Israel has long since lost its innocence. Fewer and fewer people around the world today have the feelings for the Israeli people that they might have had a generation or two ago due to the dreadful history of the Jews and the unspeakable suffering they have been subjected to by anti-Semitic racists in Europe.
Israeli military tactics against the Palestinians in the recent past had already whittled away at such feelings. Now Israel is in the process of loosing not just its innocence but its humanity as well. It is now turning itself into a supremacist and racist country, and there are Israelis, such as Gideon Levy of Haaretz, who are saying this openly and courageously.
"This war, perhaps more than its predecessors, is exposing the true deep veins of Israeli society. Racism and hatred are rearing their heads, as is the impulse for revenge and the thirst for blood."
Levy wrote this on Jan. 9 in his column, going on to add the following further on in his commentary:
"The unbridled aggression and brutality are justified as ’exercising caution:’ the frightening balance of blood Ñ about 100 Palestinian dead for every Israeli killed, isn’t raising any questions, as if we’ve decided that their blood is worth 100 times less than ours, in acknowledgment of our inherent racism."
It should come as no surprise to anyone that Levy is among the most hated people, not just in Israel, but also among hard-line Jews elsewhere.
Little do the people that vilify him realize, however, that he and those like him in Israel, and among the Jews elsewhere, are the best antidotes against anti-Semites around the world.
The reason is clearly that they represent the Jewish conscience against the barbarity being displayed by the Olmert government and the Israel Defense Forces, or IDF, now. It is inevitable that this barbarity should also be reigniting anti-Semitism.
We have written in our column in Milliyet that this scourge of humanity is first cousin to Islamophobia (both by the way Western inventions) and should be condemned in the strongest possible manner.

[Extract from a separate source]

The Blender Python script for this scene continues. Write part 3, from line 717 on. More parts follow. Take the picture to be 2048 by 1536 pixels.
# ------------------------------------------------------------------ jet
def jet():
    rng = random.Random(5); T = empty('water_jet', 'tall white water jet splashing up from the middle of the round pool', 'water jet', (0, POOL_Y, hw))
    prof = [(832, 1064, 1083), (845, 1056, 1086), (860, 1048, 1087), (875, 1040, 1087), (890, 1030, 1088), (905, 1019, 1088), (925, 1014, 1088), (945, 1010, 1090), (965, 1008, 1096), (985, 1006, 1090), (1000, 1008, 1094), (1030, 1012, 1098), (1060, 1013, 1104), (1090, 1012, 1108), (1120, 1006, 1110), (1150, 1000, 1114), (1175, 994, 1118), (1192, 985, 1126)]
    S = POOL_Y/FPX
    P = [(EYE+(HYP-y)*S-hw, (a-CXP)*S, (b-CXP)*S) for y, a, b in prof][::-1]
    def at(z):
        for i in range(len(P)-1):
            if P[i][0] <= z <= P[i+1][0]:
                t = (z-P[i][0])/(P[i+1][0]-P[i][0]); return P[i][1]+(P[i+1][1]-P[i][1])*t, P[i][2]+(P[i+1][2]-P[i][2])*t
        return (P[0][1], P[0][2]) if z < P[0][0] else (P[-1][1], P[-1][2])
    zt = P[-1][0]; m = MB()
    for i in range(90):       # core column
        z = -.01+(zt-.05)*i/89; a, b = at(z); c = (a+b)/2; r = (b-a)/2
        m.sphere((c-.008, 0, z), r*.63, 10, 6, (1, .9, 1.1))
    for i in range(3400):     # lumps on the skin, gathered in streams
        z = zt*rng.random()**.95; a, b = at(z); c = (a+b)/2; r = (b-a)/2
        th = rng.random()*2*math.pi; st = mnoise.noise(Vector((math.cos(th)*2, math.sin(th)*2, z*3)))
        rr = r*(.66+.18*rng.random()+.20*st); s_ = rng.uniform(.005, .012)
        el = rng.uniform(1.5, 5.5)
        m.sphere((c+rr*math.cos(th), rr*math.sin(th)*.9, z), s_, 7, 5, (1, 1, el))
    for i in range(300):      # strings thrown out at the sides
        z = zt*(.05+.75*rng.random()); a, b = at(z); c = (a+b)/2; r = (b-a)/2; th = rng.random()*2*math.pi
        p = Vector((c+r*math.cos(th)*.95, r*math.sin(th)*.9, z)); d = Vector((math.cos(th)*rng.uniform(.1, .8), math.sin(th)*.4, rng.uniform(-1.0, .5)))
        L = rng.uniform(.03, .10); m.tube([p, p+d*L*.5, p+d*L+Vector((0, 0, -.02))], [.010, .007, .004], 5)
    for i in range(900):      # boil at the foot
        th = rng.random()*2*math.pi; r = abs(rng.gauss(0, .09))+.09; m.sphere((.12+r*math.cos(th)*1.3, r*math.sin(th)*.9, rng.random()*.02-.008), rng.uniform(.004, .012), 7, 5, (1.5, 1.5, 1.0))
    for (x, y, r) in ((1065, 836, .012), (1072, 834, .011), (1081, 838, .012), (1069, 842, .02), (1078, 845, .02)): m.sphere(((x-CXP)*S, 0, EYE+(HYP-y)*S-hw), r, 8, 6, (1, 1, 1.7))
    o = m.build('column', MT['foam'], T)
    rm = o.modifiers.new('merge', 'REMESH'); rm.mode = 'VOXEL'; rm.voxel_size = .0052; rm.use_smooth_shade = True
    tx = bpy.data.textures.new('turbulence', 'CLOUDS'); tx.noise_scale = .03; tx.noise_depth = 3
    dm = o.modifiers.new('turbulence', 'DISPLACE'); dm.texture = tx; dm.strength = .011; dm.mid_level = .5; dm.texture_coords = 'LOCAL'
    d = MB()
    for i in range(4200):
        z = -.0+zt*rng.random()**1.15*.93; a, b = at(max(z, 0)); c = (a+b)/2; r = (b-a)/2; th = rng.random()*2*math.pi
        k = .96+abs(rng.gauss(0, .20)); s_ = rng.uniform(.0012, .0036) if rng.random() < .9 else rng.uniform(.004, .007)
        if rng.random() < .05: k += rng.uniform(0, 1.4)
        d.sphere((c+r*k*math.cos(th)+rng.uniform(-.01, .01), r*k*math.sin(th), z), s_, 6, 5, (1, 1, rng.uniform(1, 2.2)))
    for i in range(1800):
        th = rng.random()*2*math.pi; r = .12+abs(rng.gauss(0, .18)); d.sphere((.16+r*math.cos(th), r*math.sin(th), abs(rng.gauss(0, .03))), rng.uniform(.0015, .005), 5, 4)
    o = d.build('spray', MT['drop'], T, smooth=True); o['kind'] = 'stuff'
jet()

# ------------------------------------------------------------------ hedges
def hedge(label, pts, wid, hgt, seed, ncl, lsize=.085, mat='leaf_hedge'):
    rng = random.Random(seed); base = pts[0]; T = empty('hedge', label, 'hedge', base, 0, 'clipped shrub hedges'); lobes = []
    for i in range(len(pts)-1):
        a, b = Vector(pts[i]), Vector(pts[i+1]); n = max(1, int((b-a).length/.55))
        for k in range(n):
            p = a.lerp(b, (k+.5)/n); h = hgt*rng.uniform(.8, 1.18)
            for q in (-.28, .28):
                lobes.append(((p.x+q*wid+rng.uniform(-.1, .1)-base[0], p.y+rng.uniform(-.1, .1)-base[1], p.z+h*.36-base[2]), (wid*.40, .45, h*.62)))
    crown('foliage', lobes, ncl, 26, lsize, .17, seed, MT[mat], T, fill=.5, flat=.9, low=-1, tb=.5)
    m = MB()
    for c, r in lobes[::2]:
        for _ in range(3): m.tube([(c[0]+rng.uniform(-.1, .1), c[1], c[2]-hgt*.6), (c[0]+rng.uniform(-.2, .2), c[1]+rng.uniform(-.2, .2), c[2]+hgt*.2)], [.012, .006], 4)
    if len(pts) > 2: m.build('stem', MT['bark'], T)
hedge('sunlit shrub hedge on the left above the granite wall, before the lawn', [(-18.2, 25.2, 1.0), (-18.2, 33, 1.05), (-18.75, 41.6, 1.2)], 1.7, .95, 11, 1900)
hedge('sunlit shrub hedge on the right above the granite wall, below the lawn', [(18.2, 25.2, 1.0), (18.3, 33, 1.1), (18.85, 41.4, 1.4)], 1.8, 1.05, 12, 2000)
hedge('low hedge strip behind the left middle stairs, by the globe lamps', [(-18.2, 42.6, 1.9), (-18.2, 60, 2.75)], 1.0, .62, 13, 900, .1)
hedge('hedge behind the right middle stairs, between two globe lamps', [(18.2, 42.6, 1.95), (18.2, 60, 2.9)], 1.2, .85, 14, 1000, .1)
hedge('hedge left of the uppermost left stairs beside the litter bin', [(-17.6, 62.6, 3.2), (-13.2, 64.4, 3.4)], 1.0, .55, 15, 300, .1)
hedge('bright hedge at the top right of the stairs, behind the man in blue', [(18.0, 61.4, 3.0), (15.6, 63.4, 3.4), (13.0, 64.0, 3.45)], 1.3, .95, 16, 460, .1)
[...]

But it is also hard to understand what Israelis expect in such a situation, given the ground swell of anger around the globe at their country which is increasing by the minute. Of course there is the other side of the coin too, and that is that Israeli authorities are themselves using the "anti-Semitism argument," within the context of their pathetic propaganda onslaught, by trying to label, a priori, almost all criticism of Israel as being "anti-Semitic."
They do not appear to realize that by "instrumentalizing" this evil for their own ends in this way, they are in effect undermining the importance of fighting against this phenomenon. To return to Levy, he indicates that Israel cannot have it both ways and says the following:
"Yet there are some who still want it both ways. To kill and destroy indiscriminately and also to come out looking good, with a clean conscience. To go ahead with war crimes without any sense of the heavy guilt that should accompany them. It takes some nerve. Anyone who justifies this war also justifies all its crimes."
It is highly apparent that the Israeli government and the IDF could not care two hoots for international public opinion, the United Nations, its own friends, the countries with which it will have to work with in its region, or its own citizens of conscience who see the whole Gaza operation from the perspective of a humanity being raped.
From being the epitome of suffering innocence to becoming a country accused of committing horrendous war crimes is quite a transformation by any account. Israelis who believe that their country will come out of all this "looking good," to use Levy’s words, or by having increased their sense of security are engaged in a very serious bout of self-delusion.